_THE EXERCISE_. Narrow the data below down to the lines containing "Blender".

(Rows from a 3D scene dataset)
-=-=-

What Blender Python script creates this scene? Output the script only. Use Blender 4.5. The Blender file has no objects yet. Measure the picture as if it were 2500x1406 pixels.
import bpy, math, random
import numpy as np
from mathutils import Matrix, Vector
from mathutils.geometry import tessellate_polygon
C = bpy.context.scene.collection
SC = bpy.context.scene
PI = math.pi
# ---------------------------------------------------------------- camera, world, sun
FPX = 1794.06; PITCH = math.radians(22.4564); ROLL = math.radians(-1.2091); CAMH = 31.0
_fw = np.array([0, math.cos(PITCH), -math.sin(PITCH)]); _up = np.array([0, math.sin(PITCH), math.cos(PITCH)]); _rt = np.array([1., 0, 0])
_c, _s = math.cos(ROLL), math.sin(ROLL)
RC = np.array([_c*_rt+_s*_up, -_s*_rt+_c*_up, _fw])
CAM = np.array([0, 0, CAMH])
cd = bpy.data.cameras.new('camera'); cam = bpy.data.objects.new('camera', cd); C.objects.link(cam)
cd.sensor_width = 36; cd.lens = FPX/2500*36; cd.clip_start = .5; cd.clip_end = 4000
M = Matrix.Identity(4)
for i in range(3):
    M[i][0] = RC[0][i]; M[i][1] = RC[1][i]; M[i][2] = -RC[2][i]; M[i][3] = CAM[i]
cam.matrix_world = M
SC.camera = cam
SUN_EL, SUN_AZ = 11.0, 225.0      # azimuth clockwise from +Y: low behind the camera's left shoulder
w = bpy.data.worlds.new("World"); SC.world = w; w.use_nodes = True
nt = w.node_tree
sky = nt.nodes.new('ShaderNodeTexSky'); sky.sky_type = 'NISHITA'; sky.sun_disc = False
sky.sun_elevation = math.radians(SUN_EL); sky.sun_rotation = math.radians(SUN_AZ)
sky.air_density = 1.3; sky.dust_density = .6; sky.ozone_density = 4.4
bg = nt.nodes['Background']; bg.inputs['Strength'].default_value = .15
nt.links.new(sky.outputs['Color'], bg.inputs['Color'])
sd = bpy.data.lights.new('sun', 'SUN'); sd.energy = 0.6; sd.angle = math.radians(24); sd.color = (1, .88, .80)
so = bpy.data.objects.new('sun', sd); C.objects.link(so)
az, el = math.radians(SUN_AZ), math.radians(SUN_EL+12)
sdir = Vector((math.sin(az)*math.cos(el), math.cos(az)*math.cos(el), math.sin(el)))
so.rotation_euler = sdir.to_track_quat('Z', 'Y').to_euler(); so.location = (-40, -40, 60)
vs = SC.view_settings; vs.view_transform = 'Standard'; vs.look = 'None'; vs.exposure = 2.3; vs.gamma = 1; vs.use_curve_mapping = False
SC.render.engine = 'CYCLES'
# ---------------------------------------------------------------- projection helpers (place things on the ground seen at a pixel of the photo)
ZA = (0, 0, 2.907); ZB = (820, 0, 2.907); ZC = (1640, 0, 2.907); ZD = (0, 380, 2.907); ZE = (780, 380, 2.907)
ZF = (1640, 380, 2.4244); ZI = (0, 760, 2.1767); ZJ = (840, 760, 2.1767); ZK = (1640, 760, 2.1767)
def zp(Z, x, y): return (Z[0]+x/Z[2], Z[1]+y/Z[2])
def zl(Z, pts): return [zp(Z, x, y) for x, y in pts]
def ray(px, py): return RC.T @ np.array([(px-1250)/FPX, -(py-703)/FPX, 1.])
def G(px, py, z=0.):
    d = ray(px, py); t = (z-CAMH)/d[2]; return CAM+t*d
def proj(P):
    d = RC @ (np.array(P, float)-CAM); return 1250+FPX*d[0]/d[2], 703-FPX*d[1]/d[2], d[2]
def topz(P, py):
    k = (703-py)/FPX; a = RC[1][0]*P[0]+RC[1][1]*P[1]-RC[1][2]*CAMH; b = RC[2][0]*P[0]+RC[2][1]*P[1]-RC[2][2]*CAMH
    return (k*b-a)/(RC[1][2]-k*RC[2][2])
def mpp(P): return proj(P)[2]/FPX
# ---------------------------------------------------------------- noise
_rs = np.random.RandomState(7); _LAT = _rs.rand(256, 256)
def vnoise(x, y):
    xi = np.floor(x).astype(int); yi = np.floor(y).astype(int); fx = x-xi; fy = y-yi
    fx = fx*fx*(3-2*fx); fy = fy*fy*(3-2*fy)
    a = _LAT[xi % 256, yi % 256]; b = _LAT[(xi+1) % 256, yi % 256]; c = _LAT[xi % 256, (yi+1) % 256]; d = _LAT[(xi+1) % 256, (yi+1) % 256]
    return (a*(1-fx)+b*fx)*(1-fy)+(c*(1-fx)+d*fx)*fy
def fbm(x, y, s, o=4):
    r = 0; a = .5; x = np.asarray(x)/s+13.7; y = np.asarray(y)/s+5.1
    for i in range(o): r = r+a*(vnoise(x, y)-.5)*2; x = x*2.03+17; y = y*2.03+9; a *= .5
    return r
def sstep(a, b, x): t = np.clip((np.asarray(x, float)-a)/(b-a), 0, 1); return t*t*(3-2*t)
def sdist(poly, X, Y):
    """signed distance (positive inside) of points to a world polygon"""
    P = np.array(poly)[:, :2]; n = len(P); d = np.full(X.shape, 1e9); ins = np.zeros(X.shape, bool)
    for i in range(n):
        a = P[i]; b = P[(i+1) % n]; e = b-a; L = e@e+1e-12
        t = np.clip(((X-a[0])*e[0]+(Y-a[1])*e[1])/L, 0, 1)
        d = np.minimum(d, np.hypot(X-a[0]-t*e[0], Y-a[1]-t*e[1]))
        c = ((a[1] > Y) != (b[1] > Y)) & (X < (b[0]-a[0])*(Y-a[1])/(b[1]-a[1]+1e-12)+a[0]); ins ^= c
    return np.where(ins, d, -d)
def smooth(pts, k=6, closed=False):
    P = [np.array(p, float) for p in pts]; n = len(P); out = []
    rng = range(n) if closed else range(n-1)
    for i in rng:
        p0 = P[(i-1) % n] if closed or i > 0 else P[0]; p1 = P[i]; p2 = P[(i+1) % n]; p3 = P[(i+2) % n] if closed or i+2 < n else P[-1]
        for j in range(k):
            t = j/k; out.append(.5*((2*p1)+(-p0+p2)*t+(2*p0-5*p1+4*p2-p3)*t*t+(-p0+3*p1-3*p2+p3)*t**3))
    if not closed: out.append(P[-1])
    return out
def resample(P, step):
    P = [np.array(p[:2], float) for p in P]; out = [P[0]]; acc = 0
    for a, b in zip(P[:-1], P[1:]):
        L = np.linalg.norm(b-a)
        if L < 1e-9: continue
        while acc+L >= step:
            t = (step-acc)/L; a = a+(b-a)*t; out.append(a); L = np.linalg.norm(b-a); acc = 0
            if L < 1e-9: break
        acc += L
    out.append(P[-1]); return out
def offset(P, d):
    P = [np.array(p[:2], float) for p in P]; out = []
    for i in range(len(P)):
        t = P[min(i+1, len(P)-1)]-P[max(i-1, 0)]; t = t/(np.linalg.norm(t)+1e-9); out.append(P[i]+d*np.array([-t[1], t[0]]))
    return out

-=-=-

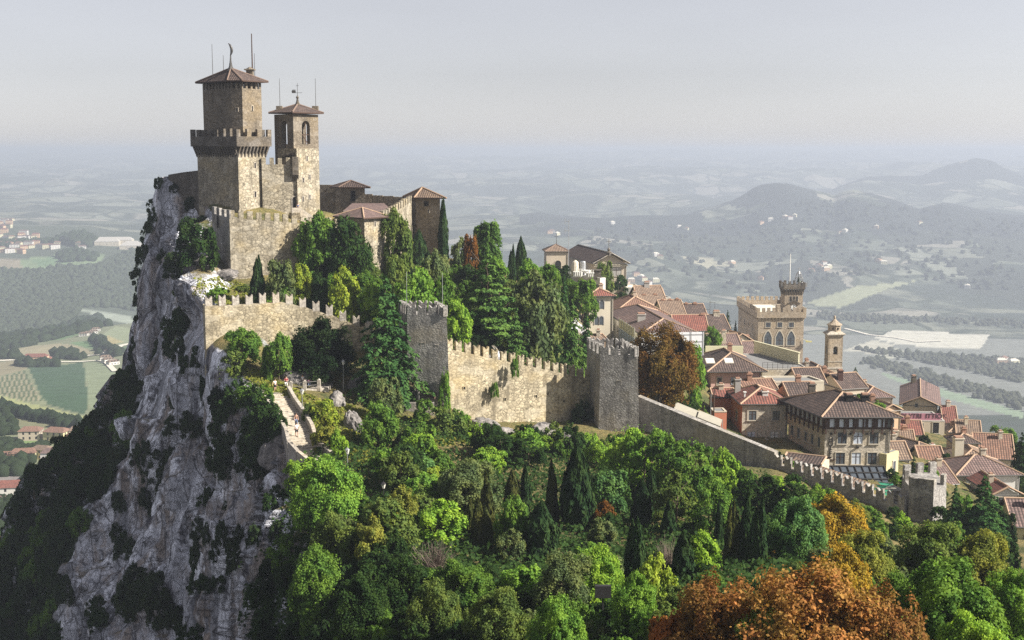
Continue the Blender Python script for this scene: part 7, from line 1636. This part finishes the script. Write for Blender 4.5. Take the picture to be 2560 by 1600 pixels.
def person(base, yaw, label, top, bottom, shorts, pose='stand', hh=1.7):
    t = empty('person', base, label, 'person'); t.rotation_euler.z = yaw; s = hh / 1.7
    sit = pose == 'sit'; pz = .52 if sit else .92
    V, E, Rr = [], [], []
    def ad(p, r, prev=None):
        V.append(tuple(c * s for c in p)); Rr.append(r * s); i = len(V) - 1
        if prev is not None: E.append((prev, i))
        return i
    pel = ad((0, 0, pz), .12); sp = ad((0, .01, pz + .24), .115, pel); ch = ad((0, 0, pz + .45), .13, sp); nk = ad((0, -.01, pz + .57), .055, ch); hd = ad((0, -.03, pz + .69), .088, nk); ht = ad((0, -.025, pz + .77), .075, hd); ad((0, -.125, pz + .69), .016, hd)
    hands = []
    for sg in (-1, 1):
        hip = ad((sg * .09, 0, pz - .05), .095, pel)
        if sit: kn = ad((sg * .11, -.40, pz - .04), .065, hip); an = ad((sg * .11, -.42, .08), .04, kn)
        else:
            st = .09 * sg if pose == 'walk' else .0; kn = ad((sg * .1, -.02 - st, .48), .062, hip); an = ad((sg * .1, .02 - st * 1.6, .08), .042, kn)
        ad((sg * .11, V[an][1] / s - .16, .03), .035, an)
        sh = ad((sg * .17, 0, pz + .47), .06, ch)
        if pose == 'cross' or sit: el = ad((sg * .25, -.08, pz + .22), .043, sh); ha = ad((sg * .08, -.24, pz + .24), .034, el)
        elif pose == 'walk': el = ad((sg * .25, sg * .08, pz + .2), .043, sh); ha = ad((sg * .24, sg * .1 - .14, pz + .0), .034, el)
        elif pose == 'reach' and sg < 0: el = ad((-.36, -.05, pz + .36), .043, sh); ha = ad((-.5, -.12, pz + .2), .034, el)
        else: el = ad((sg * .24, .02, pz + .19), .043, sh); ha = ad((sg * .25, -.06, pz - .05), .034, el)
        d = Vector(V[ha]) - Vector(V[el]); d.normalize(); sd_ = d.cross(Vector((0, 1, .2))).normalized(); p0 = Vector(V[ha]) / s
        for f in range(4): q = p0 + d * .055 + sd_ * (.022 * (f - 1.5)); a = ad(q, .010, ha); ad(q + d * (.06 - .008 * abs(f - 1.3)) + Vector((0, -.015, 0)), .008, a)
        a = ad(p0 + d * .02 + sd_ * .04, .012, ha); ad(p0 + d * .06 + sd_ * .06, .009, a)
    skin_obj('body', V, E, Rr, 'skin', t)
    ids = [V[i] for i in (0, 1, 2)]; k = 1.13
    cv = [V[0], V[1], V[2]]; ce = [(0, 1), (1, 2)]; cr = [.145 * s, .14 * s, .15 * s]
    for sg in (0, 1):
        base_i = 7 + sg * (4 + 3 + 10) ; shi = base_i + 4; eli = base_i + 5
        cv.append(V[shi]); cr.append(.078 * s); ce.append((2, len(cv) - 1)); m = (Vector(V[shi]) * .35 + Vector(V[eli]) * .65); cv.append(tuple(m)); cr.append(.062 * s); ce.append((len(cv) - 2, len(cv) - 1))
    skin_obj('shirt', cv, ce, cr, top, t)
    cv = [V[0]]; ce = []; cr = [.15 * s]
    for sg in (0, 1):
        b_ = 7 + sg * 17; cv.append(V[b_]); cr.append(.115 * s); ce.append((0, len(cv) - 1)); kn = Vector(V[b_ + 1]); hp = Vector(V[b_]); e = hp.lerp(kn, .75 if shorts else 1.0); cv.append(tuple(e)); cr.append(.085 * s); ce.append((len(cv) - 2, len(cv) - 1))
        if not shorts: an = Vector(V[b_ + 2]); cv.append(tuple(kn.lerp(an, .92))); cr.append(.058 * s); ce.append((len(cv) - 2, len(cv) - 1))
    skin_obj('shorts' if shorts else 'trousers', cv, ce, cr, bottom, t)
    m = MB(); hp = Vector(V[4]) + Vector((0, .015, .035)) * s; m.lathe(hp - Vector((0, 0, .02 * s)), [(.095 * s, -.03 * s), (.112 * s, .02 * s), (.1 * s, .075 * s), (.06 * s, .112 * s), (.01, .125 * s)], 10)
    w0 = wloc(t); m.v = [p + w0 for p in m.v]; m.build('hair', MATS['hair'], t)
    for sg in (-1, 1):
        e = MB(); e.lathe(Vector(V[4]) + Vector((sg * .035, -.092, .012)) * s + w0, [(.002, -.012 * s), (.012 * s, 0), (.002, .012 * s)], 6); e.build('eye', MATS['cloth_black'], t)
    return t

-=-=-

_ANSWER TO THIS EXERCISE_.
What Blender Python script creates this scene? Output the script only. Use Blender 4.5. The Blender file has no objects yet. Measure the picture as if it were 2500x1406 pixels.
Continue the Blender Python script for this scene: part 7, from line 1636. This part finishes the script. Write for Blender 4.5. Take the picture to be 2560 by 1600 pixels.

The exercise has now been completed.